Home1771 Edition

WAVE

Volume 3 · 631 words · 1771 Edition

philosophy, a cavity in the surface of water, or other fluid, with an elevation above thereof.

The waves of the sea are of two kinds, natural and accidental. The natural waves are those which are exactly proportioned in size to the strength of the wind, whose blowing gives origin to them. The accidental waves are those occasioned by the wind's re-action upon itself by repercussion from hills and mountains, or high shores, and by the washing of the waves themselves, otherwise of the natural kind, against rocks and shoals: all these causes give the waves an elevation, which they can never have in their natural state.
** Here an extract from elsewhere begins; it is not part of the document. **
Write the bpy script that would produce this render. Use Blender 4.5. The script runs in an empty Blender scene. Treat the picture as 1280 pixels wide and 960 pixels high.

Mr. Boyle has proved, by numerous experiments, that the most violent wind never penetrates deeper than six feet into the water; and it should seem a natural consequence of this, that the water moved by it can only be elevated to the same height of six feet from the level of the surface in a calm: and this six feet of elevation being added to the six feet of excavation, in the part whence that water so elevated was raised, should give twelve feet for the utmost elevation of a wave. This is a calculation that does great honour to its author: for count Marigny measured carefully the elevation of the waves near Provence, and found, that, in a very violent tempest, they arose only to seven feet above the natural level of the sea, and this additional foot in height he easily resolved into the accidental shocks of the water against the bottom, which was, in the place he measured them in, not so deep as to be out of the way of affecting the waves; and he allows that the addition of one fifth of the height of a wave, from such a disturbance from the bottom, is a very moderate alteration from what would have been its height in a deep sea; and concludes, that Mr. Boyle's calculation holds perfectly right in deep seas, where the waves are purely natural, and have no accidental causes to render them larger than their just proportion. In deep water, under the high shores of the same part of France, this author found the natural elevation of the waves to be only five feet; but he found also, that their breaking against rocks, and other accidents to which they were liable in this place, often raised them to eight feet high.

We are not to suppose, from this calculation, that no wave of the sea can rise more than six feet above its natural level in open and deep water; for waves immensely higher than these are formed, in violent tempests, in the great seas. These, however, are not to be accounted waves in their natural state; but they are single waves formed of many others: for in these wide plains of water, when one wave is raised by the wind, and would elevate itself up to the exact height of six feet, and no more, the motion of the water is so great, and the succession of the waves so quick, that, during the time this is rising, it receives into it several other waves, each of which would have been at the same height with itself; these run into the first wave, one after another, as it is rising; by this means its rise is continued much longer than it naturally would have been, and it becomes terribly great. A number of these complex waves arising together, and being continued in a long succession by the continuation of the storm, make the waves so dangerous to ships, which the sailors in their phrase call mountains-high.

Wave-offering, in Jewish antiquity, a sacrifice offered by agitation, or waving, towards the four cardinal points of the compass.